KANO, Nigeria: At least 40 people have died and dozens were injured in raids by armed bandits in eight remote Nigerian villages, the emergency services said on Thursday.
Groups of gunmen riding motorcycles stormed into the farming and herding villages in Shiroro district of central Niger state on Sunday, firing indiscriminately and stealing cattle. "For now, 40 bodies have been recovered," Niger State Emergency Management Agency (SEMA) spokesman Ibrahim Audu Hussein told AFP.
"Search and rescue teams are still recovering bodies in the bush and the final toll will be announced later," he said. Dozens of people were injured in the raids which forced over 2,000 villagers out of their homes, he added.

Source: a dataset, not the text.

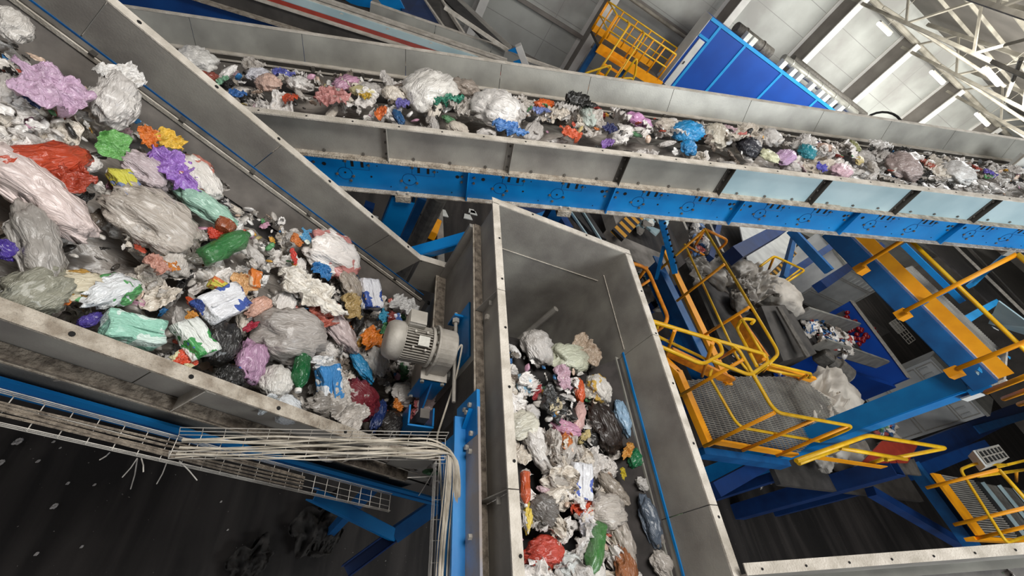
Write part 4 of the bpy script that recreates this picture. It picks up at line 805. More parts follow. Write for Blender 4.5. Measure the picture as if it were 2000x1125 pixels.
MB().box(18.55, 18.8, 6, 9.4, 2.7, 2.74).build('trim', 'cast', skip)
# small waste conveyor beyond, hazard stripes
sw = thing('belt_conveyor', 'small conveyor of blurred looking waste between blue posts under the long conveyor', 'conveyor', tuple(at(1365, 460, Z=4.0)))
w0, w1, w2_, w3 = at(1318, 425, Z=4.1), at(1368, 425, Z=4.1), at(1402, 500, Z=4.0), at(1350, 500, Z=4.0)
MB().prism([w0, w1, w2_, w3], (0, 0, .05)).build('belt', 'belt', sw); MB().beam(w0, w3, .08, .3).build('side_wall', 'galvd', sw); MB().beam(w1, w2_, .08, .3).build('side_wall', 'galvd', sw)
solo('hazard_stripe_bar', MB().beam(at(1458, 487, Z=3.4), at(1512, 448, Z=3.4), .16, .16), 'haz', 'yellow and black striped bar above the bulk bags', 'bar'); solo('hazard_stripe_bar', MB().beam(at(1500, 545, Z=2.9), at(1550, 495, Z=2.9), .16, .16), 'haz', 'yellow and black striped bar beside the blue post near the container', 'bar')
solo('floor_plate', MB().prism([at(1440, 430, Z=.8), at(1560, 440, Z=.8), at(1540, 560, Z=.8), at(1470, 560, Z=.8)], (0, 0, .05)), 'white', 'pale grey sheet surface between the blue posts under the long conveyor', 'sheet')
railing('railing', 'thin yellow loop rail between hazard bar and first white container', [[at(1485, 520, Z=4), at(1512, 500, Z=4.1), at(1572, 528, Z=4.1), at(1535, 552, Z=3.9)]], [[at(1530, 550, Z=3.7), at(1563, 526, Z=3.9)]], [(at(1500, 530, Z=3.4), at(1512, 501, Z=4.1))], r=.03)
mg = thing('yellow_railing_gate', 'yellow railing with a red sheet behind it below the big blue column', 'railing', tuple(T(1700, 880, 0)))
for pts in ([T(1555, 900, .6), T(1695, 850, .9), T(1848, 875, .9), T(1730, 898, .5)], [T(1640, 875, .6), T(1770, 897, .6)], [T(1655, 870, .3), T(1560, 905, .2)], [T(1730, 895, .3), T(1700, 905, 0)]): MB().tube(rnd(pts, .12), .032, 8).build('rail', 'yel', mg, smooth=True)
kick([T(1570, 893, 0), T(1720, 915, 0)], mg, .12)
solo('red_sheet', MB().prism([T(1680, 905, -.1), T(1720, 862, -.1), T(1790, 870, -.1), T(1770, 905, -.1)], (0, 0, .03)), 'red', 'dark red sheet behind the yellow rail below the big blue column', 'sheet')
solo('grey_step', MB().prism([T(1740, 905, -.2), T(1780, 897, -.2), T(1795, 930, -.2), T(1750, 925, -.2)], (0, 0, .05)), 'castd', 'ribbed grey metal step right of the dark red sheet', 'step')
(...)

Hussein said the bandits took away hundreds of herds of cattle from the villages. The villages include Kwaki, Ajatayi, Gwassa, Barden Dawaki, Alewa and Sarkin Pawa. News of the attacks was slow to emerge due to the "difficult terrain" and poor telecommunication in the area, said Salihu Garba, another emergency official.
The bandits are believed to have launched the attacks from Rugu forest which straddles Zamfara, Katsina, Kaduna and Niger states. Kidnapping and cattle rustling gangs have been terrorising communities in states in the country’s northwest but attacks in Niger state are rare.